Reinhard Schramm, Vorsitzender der Jüdischen Landesgemeinde Thüringen, ist Teil der Delegation.Bildrechte: MDR/Alice EndHigh-Tech-Branche schrumpft erstmals
Der Krieg verschärfte die Krise: Tausende Mitarbeiter der Branche verließen das Land. Investitionen gingen zurück. In 2024 schrumpfte erstmals seit langer Zeit die Beschäftigung in dem Sektor, die Arbeitslosigkeit lag überdurchschnittlich hoch. Die Wirtschaft generell litt unter schwierigen Einreisebedingungen und gestörten Lieferketten, nicht zuletzt auch unter den Folgen der internationalen Kritik an der Politik der Netanyahu-Regierung.
Nun hört man aus Tel Aviv, dass der Besuch der Thüringer Delegation auch für die Wirtschaft vor Ort ein Hoffnungssignal ist.

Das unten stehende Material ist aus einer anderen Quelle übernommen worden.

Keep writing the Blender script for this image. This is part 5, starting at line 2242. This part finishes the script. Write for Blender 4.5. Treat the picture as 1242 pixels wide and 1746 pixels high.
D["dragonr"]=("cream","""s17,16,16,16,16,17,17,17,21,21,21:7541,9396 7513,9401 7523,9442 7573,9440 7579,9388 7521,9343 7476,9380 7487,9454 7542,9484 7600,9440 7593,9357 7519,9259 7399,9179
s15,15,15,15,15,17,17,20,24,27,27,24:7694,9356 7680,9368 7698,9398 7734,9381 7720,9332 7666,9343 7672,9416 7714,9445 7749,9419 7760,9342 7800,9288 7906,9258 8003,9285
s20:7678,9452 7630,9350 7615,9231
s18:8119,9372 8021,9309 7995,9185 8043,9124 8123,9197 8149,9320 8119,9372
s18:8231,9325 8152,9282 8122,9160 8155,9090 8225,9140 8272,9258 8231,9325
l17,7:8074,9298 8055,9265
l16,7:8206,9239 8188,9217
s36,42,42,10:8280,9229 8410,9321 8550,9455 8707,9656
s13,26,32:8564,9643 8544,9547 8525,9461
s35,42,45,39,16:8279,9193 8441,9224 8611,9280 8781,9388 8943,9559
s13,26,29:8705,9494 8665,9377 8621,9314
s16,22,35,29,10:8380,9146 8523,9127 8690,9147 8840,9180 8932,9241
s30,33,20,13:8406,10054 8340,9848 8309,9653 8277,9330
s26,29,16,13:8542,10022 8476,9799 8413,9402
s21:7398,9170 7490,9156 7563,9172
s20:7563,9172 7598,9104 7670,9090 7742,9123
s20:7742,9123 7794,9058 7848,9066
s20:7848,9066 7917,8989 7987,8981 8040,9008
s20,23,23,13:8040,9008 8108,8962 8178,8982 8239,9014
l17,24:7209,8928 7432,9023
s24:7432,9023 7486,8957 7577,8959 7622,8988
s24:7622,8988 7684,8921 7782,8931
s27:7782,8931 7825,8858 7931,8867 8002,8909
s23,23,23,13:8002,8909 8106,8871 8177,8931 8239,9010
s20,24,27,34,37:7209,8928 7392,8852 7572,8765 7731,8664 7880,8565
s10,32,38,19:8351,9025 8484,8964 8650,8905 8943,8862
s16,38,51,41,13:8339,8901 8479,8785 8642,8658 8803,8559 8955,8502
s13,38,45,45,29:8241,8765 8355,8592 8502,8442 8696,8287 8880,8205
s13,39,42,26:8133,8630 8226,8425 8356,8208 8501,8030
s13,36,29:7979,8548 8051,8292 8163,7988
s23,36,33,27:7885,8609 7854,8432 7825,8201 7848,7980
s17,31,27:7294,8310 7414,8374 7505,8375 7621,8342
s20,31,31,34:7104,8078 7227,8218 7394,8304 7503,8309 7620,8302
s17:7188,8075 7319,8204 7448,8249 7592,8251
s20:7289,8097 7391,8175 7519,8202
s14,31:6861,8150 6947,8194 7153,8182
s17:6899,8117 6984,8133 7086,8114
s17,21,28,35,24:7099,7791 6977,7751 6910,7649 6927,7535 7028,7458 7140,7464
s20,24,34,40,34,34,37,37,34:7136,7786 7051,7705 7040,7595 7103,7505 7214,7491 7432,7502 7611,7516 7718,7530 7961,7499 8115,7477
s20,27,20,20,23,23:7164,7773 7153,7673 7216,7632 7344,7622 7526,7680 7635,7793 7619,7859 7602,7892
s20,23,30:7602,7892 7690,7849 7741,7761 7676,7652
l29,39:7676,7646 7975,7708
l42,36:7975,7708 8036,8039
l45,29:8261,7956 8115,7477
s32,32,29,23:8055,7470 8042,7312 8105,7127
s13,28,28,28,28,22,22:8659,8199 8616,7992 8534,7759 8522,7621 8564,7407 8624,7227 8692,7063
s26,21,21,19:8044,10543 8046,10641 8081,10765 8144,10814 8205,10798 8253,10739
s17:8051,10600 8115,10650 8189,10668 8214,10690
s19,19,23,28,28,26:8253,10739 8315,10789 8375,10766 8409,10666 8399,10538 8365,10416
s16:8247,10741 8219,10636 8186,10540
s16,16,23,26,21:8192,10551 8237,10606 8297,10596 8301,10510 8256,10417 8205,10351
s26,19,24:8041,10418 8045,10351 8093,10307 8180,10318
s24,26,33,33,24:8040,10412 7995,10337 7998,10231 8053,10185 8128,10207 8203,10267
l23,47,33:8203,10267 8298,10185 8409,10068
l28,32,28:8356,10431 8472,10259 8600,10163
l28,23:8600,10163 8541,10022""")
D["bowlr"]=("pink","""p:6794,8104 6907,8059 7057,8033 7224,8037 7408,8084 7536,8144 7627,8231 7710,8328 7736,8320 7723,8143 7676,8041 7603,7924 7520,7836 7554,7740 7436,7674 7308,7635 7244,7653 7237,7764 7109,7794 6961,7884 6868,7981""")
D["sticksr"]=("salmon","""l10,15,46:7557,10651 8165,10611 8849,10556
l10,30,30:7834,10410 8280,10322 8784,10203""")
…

Eine ausgestreckte Hand oder wie Ministerpräsident Voigt es formuliert - ein "Aufbruch in die Zukunft": "Israel zeigt, wie Innovation, Mut und Zusammenhalt ein Land stark machen. Wir wollen voneinander lernen und Partnerschaften vertiefen - zwischen Thüringer Unternehmen und israelischen Start-ups, zwischen Wissenschaft, Politik und Gesellschaft. Denn wer sich austauscht, wird stärker - und genau das brauchen Israel und Thüringen in diesen Zeiten."
Voigt und Maier werden auch politische Gespräche im israelischen Parlament, der Knesset, sowie mit Regierungsmitgliedern in Jerusalem führen. Und der Thüringer Unternehmer, der so sorgfältig nach der richtigen Kooperation gesucht hatte, wird die Zusammenarbeit vertiefen und während seiner Reise nach Israel einen neuen Vertrag mit seiner Partnerfirma unterzeichnen. Die Delegation wird bis Donnerstag in Israel bleiben.